Valerie Belair-Gagnon

Valérie Bélair-Gagnon, Associate Professor
Valérie Bélair-Gagnon’s affiliations include: the Department of Sociology at the University of Minnesota and Yale Law School Information Society Project. She was Executive Director and Research Scholar as well as Postdoctoral Fellow at the Information Society Project at Yale Law School, a fellow at Oslo Metropolitan University Digital Journalism Research Group, and Fellow at Tow Center for Digital Journalism at Columbia University. She uses qualitative methods and use hybrid methodologies and theories at the intersection of the sociology of work/organizations and journalism studies.
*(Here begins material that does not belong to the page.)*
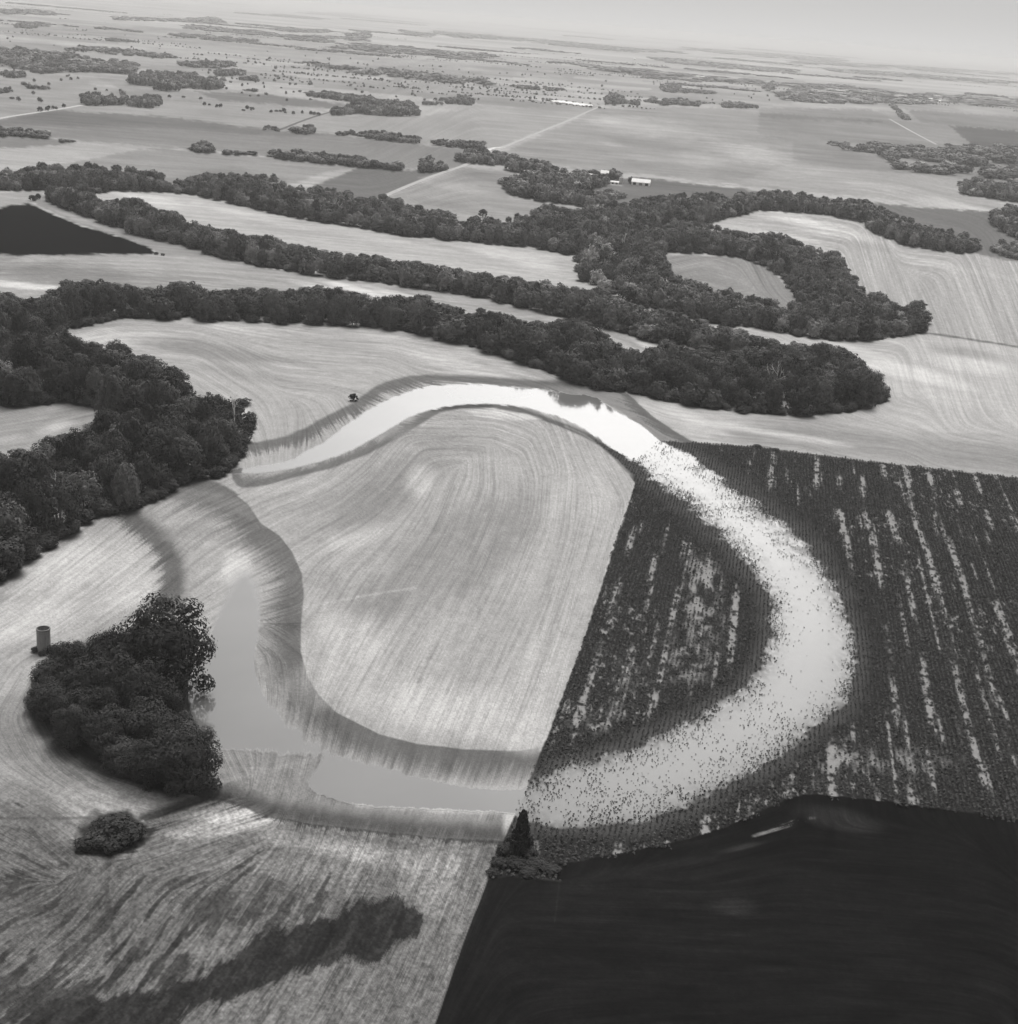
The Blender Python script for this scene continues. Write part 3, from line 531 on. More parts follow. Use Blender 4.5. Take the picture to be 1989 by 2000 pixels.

She is the author of The Paradox of Connection (Illinois University Press, 2022, with Diana Bossio, Logan Molyneux and Avery Holton), Journalism Research that Matters (Oxford University Press, 2021, with Nikki Usher), and Social Media at BBC News (Routledge, 2015).

Adam Saffer

Adam Saffer, Associate Professor
Adam Saffer teaches Strategic Communication at the Hubbard School after beginning his career on the faculty of the University of North Carolina, Chapel Hill's Hussman School of Journalism and Media. Saffer's research revolves around a core interest in understanding the ways individuals, groups, and organizations use and are influenced by communication networks. His recent work is particularly focused on revealing how the social ties individuals activate in response to health messages and political events have hidden influences on the reception of messages or perception of events. Saffer has published in journals like New Media & Society, Journal of Communication, Communication Monographs, and Communication Research.

 

Claire Segijn 2019

Claire M. Segijn, Associate Professor
Claire Segijn’s work focuses on the intended and unintended effects of using multiple media simultaneously (multiscreening and synced advertising). She studies how media multitasking affects information processing and advertising effectiveness, as well as privacy concerns and ethical ramifications of synced advertising and other forms of corporate surveillance. She is a Mithun Program Fellow in Advertising and her work has been honored with numerous awards and grants of the American Academy of Advertising (AAA), the Association for Education in Journalism and Mass Communication (AEJMC), the European Advertising Academy (EAA), and the International Communication Association (ICA). In 2020, she was granted the prestigious Mary Alice Shaver Promising Professor award of the American Academy of Advertising and that same year she was named an emerging scholar for AEJMC. Her work has appeared in top-tier advertising and communication journals (e.g., Journal of Advertising, International Journal of Advertising, Communication Research, Human Communication Research, Communication Methods & Measures).